During last month’s G20 summit in Pittsburgh, through Bapak SBY’s speech, Indonesia has emerged as the true hero there, when he presented a case study to his counterparts on Indonesia’s innovative strategy to wean this nation off addictive fuel subsidies. Even my Mr Obama shares his concern – a complete digression from worn-out rhetoric about the need to fortify the world’s financial systems. This article mentions that Bapak SBY should be applauded for his international leadership for he has shown his mettle as a true crisis manager. In our Ibu Pertiwi, looking at the kind of leaders we have, they just couldn’t stop creating more crises!

“Laws and institutions must go hand in hand with the progress of the human mind” ~ Sir Francis Bacon

Just yesterday, in his second term as the President to circa 240 Million Indonesians, he has vowed to make the eradication of so-called ‘legal mafia’ – whom he said can be found in the police force, the judiciary, the Attorney-General’s Office, the KPK, customs and excise department and other government departments - a priority in the first 100 days of his new administration. I admire him even more when he urged his people, “who feel like they have become victims of this mafia in the past, or perhaps even now have become victims, to report to us” in his first public statement acknowledging the presence of such a mafia in key law enforcement agencies.

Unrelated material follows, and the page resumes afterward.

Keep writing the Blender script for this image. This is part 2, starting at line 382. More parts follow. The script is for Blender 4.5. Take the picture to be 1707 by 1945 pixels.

In our Ibu Pertiwi, we cannot even trust those people who walk along the corridor of power, let alone the enforcement agencies.

"Education is a better safeguard of liberty than a standing army" ~ Edward Everett

I still remember reading Dr. Farish A. Noor’s article where he compares the level of intellectual maturity between Indonesian and our undergraduates. Again, we fail to produce the right kind of thinking mentality required to propel our Ibu Pertiwi forward. Despite their prowess in memorising facts and figures in the books, they forget to look around and realise what went so wrong with this Ibu Pertiwi. Sometimes, I think that by creating more jobless graduates, we actually creating more citizens that ‘kowtow’ to the ‘master’, blindly. Yes, in our Ibu Pertiwi, a failure to education system is in fact a boon to some you-know-what!

Anyway, these are only a few examples to civil liberty taking place in this beautiful country.

Indeed, if Indonesia Boleh, Malaysia, of 27 Million surely can too! Right?